Using the data below, output the first line and every line after it up to and including the line containing "PI = math.pi", exactly as written and with nothing added.

Records with scene code
________________
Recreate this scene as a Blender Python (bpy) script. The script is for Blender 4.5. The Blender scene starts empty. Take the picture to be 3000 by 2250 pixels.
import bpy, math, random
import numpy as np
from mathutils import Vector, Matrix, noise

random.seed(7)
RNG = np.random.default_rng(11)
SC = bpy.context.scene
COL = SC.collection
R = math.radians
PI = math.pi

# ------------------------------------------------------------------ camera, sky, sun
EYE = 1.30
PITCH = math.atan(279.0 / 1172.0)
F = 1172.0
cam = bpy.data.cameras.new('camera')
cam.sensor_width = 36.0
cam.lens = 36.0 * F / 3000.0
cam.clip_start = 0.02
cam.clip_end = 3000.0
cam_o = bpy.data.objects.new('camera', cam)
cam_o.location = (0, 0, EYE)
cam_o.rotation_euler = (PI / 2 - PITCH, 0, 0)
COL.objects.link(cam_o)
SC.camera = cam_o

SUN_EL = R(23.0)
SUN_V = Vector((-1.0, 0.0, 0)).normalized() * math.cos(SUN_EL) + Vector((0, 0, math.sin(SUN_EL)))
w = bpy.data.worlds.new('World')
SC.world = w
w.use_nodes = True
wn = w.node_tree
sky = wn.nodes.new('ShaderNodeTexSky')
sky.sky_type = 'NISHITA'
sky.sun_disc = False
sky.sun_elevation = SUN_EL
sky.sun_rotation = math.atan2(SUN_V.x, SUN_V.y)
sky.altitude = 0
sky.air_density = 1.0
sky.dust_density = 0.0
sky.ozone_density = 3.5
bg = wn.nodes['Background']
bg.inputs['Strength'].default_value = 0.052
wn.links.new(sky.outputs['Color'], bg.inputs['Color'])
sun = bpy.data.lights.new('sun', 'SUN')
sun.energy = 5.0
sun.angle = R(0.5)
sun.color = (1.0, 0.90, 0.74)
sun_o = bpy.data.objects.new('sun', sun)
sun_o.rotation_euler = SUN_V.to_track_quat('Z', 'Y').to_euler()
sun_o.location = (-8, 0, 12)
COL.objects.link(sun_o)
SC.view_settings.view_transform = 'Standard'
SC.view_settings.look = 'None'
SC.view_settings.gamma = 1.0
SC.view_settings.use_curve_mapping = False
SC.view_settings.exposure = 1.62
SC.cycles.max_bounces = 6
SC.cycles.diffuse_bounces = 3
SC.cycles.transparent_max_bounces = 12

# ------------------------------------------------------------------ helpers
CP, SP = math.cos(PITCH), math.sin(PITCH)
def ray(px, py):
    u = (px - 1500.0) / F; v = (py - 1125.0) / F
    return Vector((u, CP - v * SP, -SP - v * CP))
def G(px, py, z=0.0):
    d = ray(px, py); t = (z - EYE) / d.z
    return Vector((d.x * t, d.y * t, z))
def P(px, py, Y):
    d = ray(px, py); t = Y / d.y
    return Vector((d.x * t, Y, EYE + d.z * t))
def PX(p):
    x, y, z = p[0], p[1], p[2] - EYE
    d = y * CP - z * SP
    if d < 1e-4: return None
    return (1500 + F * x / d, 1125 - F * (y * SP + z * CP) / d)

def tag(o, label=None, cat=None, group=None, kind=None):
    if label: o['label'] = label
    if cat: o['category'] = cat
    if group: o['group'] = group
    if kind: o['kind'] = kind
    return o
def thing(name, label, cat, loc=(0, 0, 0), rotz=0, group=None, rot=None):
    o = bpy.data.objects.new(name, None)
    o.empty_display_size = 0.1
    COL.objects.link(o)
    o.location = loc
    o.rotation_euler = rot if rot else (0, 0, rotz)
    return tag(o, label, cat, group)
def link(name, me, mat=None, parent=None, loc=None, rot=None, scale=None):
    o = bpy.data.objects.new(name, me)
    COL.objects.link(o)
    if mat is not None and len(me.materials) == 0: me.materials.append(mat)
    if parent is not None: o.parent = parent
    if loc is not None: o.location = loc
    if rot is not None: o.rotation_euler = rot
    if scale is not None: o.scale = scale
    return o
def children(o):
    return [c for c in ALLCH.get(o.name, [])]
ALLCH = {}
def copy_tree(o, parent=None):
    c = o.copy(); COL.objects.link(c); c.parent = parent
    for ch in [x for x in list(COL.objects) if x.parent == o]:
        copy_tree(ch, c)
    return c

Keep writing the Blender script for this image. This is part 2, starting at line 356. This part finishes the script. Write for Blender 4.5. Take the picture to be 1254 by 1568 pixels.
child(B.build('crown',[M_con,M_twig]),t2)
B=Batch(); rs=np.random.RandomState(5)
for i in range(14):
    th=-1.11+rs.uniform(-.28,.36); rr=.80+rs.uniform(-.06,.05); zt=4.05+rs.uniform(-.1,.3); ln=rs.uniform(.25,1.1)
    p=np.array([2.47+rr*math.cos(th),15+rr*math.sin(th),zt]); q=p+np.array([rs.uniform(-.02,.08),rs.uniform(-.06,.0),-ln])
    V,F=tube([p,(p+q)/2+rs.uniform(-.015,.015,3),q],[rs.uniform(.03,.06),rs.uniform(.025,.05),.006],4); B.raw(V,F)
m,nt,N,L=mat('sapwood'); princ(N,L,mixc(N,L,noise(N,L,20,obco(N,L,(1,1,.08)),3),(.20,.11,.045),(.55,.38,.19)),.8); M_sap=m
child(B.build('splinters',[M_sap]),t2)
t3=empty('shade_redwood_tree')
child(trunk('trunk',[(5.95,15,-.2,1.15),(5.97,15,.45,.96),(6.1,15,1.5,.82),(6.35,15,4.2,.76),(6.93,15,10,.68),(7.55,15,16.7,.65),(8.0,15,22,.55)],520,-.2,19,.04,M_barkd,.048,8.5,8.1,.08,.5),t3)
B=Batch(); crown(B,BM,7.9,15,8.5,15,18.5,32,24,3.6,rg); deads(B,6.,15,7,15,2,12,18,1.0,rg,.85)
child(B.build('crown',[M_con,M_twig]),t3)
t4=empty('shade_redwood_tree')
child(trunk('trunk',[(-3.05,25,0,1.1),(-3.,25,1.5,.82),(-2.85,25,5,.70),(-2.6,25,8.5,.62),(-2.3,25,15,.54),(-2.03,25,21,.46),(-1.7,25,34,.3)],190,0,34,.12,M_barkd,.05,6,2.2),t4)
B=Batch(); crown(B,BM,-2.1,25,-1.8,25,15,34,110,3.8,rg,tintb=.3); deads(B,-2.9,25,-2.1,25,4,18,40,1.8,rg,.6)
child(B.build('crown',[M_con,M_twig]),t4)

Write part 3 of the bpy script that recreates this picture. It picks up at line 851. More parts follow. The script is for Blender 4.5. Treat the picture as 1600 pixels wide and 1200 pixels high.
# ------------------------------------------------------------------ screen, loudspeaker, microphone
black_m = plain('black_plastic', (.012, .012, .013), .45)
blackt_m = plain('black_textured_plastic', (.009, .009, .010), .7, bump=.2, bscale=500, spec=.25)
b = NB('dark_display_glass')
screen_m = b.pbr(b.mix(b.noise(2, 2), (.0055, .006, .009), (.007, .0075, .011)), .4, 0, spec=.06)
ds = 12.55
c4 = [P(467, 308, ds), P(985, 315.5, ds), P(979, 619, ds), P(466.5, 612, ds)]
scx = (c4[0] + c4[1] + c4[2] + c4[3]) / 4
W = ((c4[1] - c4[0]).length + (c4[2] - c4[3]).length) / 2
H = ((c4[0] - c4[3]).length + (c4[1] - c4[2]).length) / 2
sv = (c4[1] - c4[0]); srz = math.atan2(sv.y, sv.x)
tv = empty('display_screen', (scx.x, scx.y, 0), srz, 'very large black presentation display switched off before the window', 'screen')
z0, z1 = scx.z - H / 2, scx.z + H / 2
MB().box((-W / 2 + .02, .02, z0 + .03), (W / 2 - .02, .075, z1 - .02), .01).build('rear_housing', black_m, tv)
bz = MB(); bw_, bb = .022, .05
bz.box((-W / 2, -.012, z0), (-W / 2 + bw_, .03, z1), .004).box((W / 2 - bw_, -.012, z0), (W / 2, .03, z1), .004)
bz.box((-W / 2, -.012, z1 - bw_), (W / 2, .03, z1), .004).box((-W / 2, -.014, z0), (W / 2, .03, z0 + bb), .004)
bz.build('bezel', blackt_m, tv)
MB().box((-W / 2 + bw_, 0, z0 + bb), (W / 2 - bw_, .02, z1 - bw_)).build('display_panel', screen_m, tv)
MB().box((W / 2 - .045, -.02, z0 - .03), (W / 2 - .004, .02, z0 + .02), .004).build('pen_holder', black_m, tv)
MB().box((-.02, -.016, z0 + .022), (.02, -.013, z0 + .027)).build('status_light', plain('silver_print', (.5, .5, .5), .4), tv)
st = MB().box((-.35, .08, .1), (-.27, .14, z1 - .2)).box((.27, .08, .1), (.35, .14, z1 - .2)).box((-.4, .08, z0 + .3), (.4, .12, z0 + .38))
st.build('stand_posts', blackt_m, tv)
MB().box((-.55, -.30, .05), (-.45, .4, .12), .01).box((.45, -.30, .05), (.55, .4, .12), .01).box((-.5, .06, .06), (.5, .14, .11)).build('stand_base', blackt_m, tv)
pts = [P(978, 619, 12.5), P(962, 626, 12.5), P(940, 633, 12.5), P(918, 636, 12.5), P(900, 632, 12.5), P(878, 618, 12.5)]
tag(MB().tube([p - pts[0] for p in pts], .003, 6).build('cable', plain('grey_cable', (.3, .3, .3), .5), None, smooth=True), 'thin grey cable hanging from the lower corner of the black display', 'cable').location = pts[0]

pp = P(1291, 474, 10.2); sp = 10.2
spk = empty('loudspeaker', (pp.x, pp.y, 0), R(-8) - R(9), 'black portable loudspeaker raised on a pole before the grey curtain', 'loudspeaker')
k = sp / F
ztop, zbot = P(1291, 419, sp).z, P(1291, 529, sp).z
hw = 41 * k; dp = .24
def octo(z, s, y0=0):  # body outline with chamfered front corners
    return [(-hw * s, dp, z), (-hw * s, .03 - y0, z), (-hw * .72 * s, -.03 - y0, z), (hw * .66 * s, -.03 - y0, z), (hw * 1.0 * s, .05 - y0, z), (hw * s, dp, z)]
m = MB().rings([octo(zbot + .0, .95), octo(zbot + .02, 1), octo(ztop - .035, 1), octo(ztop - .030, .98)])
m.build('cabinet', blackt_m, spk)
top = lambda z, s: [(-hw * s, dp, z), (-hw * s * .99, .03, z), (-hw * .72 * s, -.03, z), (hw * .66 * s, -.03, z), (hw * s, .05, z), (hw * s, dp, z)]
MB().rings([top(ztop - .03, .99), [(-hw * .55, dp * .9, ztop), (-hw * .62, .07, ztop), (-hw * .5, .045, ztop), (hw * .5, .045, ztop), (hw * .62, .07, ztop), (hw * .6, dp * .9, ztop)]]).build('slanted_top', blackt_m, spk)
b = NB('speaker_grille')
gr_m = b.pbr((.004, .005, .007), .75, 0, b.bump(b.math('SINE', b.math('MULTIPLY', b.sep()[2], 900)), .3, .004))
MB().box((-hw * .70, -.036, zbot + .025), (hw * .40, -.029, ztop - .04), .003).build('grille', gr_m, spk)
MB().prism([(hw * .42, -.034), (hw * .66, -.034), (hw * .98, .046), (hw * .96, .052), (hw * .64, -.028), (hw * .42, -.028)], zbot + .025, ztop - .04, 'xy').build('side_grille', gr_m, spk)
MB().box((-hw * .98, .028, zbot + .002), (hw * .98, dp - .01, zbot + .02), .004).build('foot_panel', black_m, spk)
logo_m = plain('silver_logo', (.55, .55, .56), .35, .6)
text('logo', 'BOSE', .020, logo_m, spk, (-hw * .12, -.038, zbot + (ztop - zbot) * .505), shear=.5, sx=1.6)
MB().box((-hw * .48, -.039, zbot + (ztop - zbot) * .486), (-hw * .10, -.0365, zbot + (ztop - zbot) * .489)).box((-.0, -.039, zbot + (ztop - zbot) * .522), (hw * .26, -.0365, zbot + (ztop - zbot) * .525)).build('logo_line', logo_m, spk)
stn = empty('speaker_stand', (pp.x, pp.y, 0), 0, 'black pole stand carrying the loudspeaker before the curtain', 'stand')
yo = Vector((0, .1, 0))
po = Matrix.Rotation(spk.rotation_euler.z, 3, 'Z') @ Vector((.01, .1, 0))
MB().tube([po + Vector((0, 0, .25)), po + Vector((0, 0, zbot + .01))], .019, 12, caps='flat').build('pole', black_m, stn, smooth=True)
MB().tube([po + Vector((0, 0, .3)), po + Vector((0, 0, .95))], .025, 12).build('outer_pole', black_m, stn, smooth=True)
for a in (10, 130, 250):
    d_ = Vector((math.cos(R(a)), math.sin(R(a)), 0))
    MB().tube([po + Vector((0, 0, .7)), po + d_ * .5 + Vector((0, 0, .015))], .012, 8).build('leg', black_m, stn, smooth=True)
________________
Answer to the task.
Recreate this scene as a Blender Python (bpy) script. The script is for Blender 4.5. The Blender scene starts empty. Take the picture to be 3000 by 2250 pixels.
import bpy, math, random
import numpy as np
from mathutils import Vector, Matrix, noise

random.seed(7)
RNG = np.random.default_rng(11)
SC = bpy.context.scene
COL = SC.collection
R = math.radians
PI = math.pi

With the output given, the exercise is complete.